Me han gustado siempre los monjes, su vida se me antoja más auténtica que la del youtuber. De modo que siempre me he preguntado si es posible vivir así en la ciudad
Rasco la cerilla y aspiro el humo, ah. Huele al pueblo de mis abuelos durante el invierno. La rasco para encender la vela que hay junto al icono. Llevo un año haciéndolo, todos los días. A la hora de la siesta, cuando mis hijos ven la tele en el salón, cierro la puerta y tomo asiento en mi banquito de madera. Mis circunstancias no son las más propicias, desde luego: hablo de seis niños pequeños en un piso de cien metros cuadrados. Pero siempre hay tiempo para estar callado. Por este motivo no me creo a quienes dicen no tenerlo para leer o meditar. Cuando uno desea algo, hace lo imposible. Antes, cuando los padres no eran amigos, uno ideaba mil estratagemas para ver a la novia y burlar la vigilancia del padre, tan estricto. Rezar no es diferente: es verse con el amado, así que las excusas no valen.
No podría vivir sin esta media hora, lo digo en serio. Este rato de silencio sostiene mi vida actual. Ahora entiendo lo que me ocurrió en aquella sala del cine, viendo El gran silencio. Sentí que aquella vida de los cartujos era la mía, y eso me dejó confuso. Yo estoy casado, Dios mío, fue lo que pensé. ¿Cómo puedo sentirme identificado con estos religiosos? Lo que estaba experimentando, he comprendido años después, es una llamada a la contemplación. Me han gustado siempre los monjes, su vida se me antoja más auténtica que la del youtuber. De modo que siempre me he preguntado si es posible vivir así en la ciudad, con una familia, asediado por los peligros de este mundo sensualista.
Ahora respondo que por supuesto.
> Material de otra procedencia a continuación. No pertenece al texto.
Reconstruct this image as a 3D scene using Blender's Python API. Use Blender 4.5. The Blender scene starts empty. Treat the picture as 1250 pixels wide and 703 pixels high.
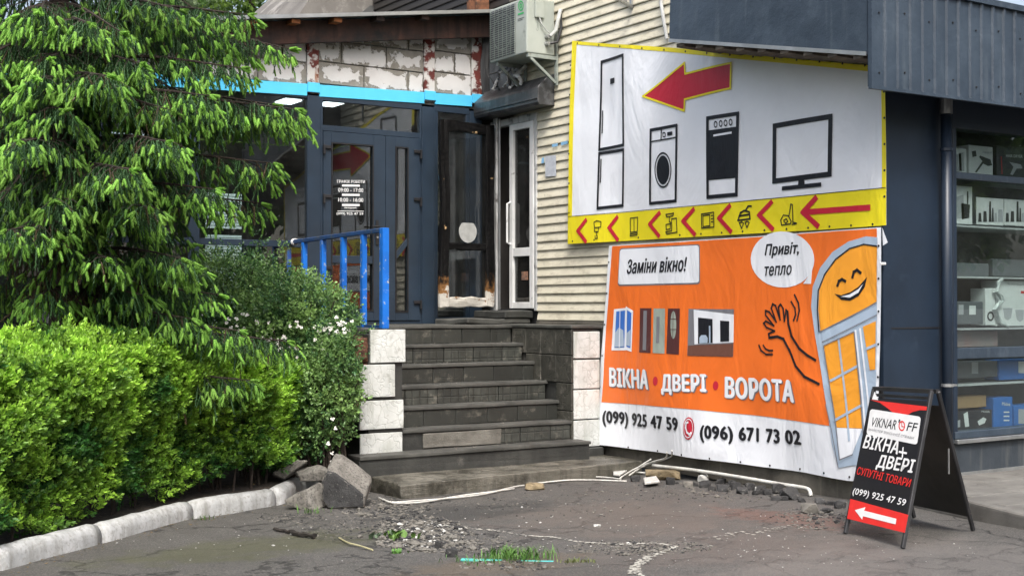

Cada uno de nosotros está llamado a ser un monje sin necesidad de una cabeza rasurada, sin un rosario largo cayendo por el costado. Esa intensidad que no percibe en la mirada del monje, la calma con la que vive, nos atrae porque estamos llamados a esa misma vida, aunque sean otras las circunstancias. La vida contemplativa es vivir lo mismo que todo el mundo pero con atención, así de sencillo.
El monje, afirma Thomas Merton, es una persona que adopta una actitud crítica frente al mundo y sus estructuras. Un hombre o una mujer que desea despertar, vivir consciente, no dejarse arrastrar por lo que llamamos tedio. Que más que ser protagonista de su tiempo prefiere apartarse, echarse a un lado y mirar lo que sucede sin pretender manipularlo. Monje es quien dedica su vida a unificarse, dice Pablo d’Ors. Quiere decir reunir lo que anda disperso. De ahí la palabra meditar: poner en medio, centrar. De manera que el monje puede ser un hombre casado y con seis niños pequeños, porque es una manera de vivir en la que la eternidad anda mezclada con asuntos tan terrenos como el cajero automático. Mi desierto es el mundo que me ha tocado, este siglo de los iPhones y los youtubers. La gruta donde me recojo, una casa llena de niños. La comunidad, una mujer que no me adula, cuya fricción me humilla.
Persevera
Apago la vela con un soplido, tras media hora de silencio. Guardo mi banquito y abro la puerta. Al entrar en la habitación, mi hijo mayor me dice que huele a leña, y asiento con una sonrisa. Quisiera que este aroma impregnase la totalidad de mi existencia. Que mi último día en la tierra sea este olor para los demás. El de una hoguera un día de mucho frío. Olor a casa, a chimenea, la fragancia de lo íntimo.
Hijo mío −quisiera decirle, aunque no abro los labios−, si en un par de décadas eres un hombre capaz de encender una vela en el siglo de los ordenadores estaré más que orgulloso de ti. Porque tendrás fe. La fe significa hablar en lo escondido con tu verdadero Padre. Si cierras la puerta de tu habitación y te callas, repites la oración del corazón una vez tras otra, atento a tu respiración, sin preocuparte por tus limitaciones. Que no te amedrente tu precariedad. Persevera. Rasca una cerilla tras otra, todos los días de tu vida, hasta el día en que tú también ardas.